Apart from the task of platforming your way through some of the most imaginative levels ever seen in a 2D adventure, players can also test their mettle in one of Yoshi's mini-games. Dotted around the various worlds behind locked doors (watch out for keys flapping about nearby - yes I did say flapping), these mini-games are based around speedy reactions and various other skills. For example, one of the first sees Yoshi trying to tap a sequence of buttons quicker than a CPU-controlled opponent. Victory in these cute little diversions will unlock power-ups, including a +10 star power-up which adds a nice 10 seconds to your Mario clock - useful if you're about to hop through the starry ring at the end of a level a few seconds short of 100 percent...
Mildly insane
At the time, Nintendo's choice to go for a cartoony, stylistic graphical approach was thought to be edgy, risky and perhaps even mildly insane, but it's no exaggeration to say that the effect is among the best the developer has ever produced. The graphics are really lively; bouncing, expanding, contracting and quivering with each passing sight, and the character designs - in particular Yoshi, Mario and the various boss characters, are ornately detailed and in the case of the bosses, determinedly creative. If there's one thing 2D platformers had been guilty of before 1995 it was producing boring, piddly bosses, but Yoshi's Island rewrote the rulebook.

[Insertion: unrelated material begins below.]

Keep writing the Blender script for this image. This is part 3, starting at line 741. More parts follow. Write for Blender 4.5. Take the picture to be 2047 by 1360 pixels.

Sadly, things have changed since 1995, and Nintendo certainly has a rulebook for Mario Advance titles, and plans to stick to it. With each passing release, we get an almost pixel-perfect port of the single player title in question, coupled with a rather shabby bop-turtles multiplayer Mario Bros. mode. In the case of the previous two decidedly single player adventures, it felt like a reasonable afterthought.
In the case of Yoshi's Island, a game renowned for its player-versus-CPU mini-games, it feels like an insult. Playing button-combo-against-the-clock back and forth with another player would have made a much better two-player mode, and it's a shame that Nintendo is sticking with such an incidental multiplayer distraction after three titles.
The presence of this so-called multiplayer option is representative of the work which has gone into Yoshi's Island on the GBA as a whole. Best 2D platformer on the system or not, as a port it's a mite uninspired. Slowdown has crept into the equation for the first time in a Mario Advance title, and the wealth of Super FX2 chip effects present in the SNES version has been wittled down and emulated with only varying degrees of success here - the screen still undulates where necessary, but the effect has lost a lot of its panache in the transition.
All things considered though, there's still no argument against buying this. Whether you played the original or not, Yoshi's Island is a timeless platform classic, and deserves to be enjoyed for the first or second time by all and sundry. The fact that it has more longevity than most games on major platforms at the moment - and a darn sight more than the previous two Mario Advance titles put together - should make it an obvious enough purchase. Few titles are this engaging. It's just a shame that Nintendo didn't have the time or inclination to reshape it properly for the portable hardware.